Attention moderates the motion silencing effect for dynamic orientation changes in a discrimination task

Abstract

Being able to detect changes in our visual environment reliably and quickly is important for many daily tasks. The motion silencing effect describes a decrease in the ability to detect feature changes for faster moving objects compared with stationary or slowly moving objects. One theory is that spatiotemporal receptive field properties in early vision might account for the silencing effect, suggesting that its origins are low-level visual processing. Here, we explore whether spatial attention can modulate motion silencing of orientation changes to gain greater understanding of the underlying mechanisms.
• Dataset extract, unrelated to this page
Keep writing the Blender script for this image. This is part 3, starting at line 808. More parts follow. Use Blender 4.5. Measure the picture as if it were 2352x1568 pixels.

In Experiment 1, we confirm that the motion silencing effect occurs for the discrimination of orientation changes. In Experiment 2, we use a Posner-style cueing paradigm to investigate whether manipulating covert attention modulates motion silencing for orientation. The results show a clear spatial cueing effect: Participants were able to discriminate orientation changes successfully at higher velocities when the cue was valid compared to neutral cues and performance was worst when the cue was invalid. These results show that motion silencing can be modulated by directing spatial attention toward a moving target and provides support for a role for higher level processes, such as attention, in motion silencing of orientation changes.

Figure 1.

Example trial sequence for Experiment 1. The arrows represent example global and local rotation directions; in this trial, the annulus rotated clockwise and half of the individual Gabors rotated clockwise. The other half did not change orientation. The size and hue of the panels are exaggerated for clarity.

Figure 2.

Representative psychometric curve fits for discrimination task performance. Error bars denote the standard error of proportion. Curve fits are from Participant 5 and Participant 12, respectively.

Figure 3.

Box plot of participants’ 75% orientation discrimination thresholds. The red triangles represent individual participant 75% thresholds.

Figure 4.

Example trial sequence for Experiment 2 showing the different cue types. The arrows represent example rotation directions; in these example trials, the annulus rotated counterclockwise and the Gabors rotated clockwise. The size and hue of the panels are exaggerated for clarity.

Figure 5.

Mean threshold collapsed across participants by cue type. Individual data are shown as a line plot. Black dots show cue-type threshold means. Error bars denote (across participant) 95% confidence intervals.

Figure 6.

Mean RTs collapsed across participants by cue type. Individual data are shown as line a plot. Black dots show cue-type RTs. Error bars denote (across participant) 95% confidence intervals.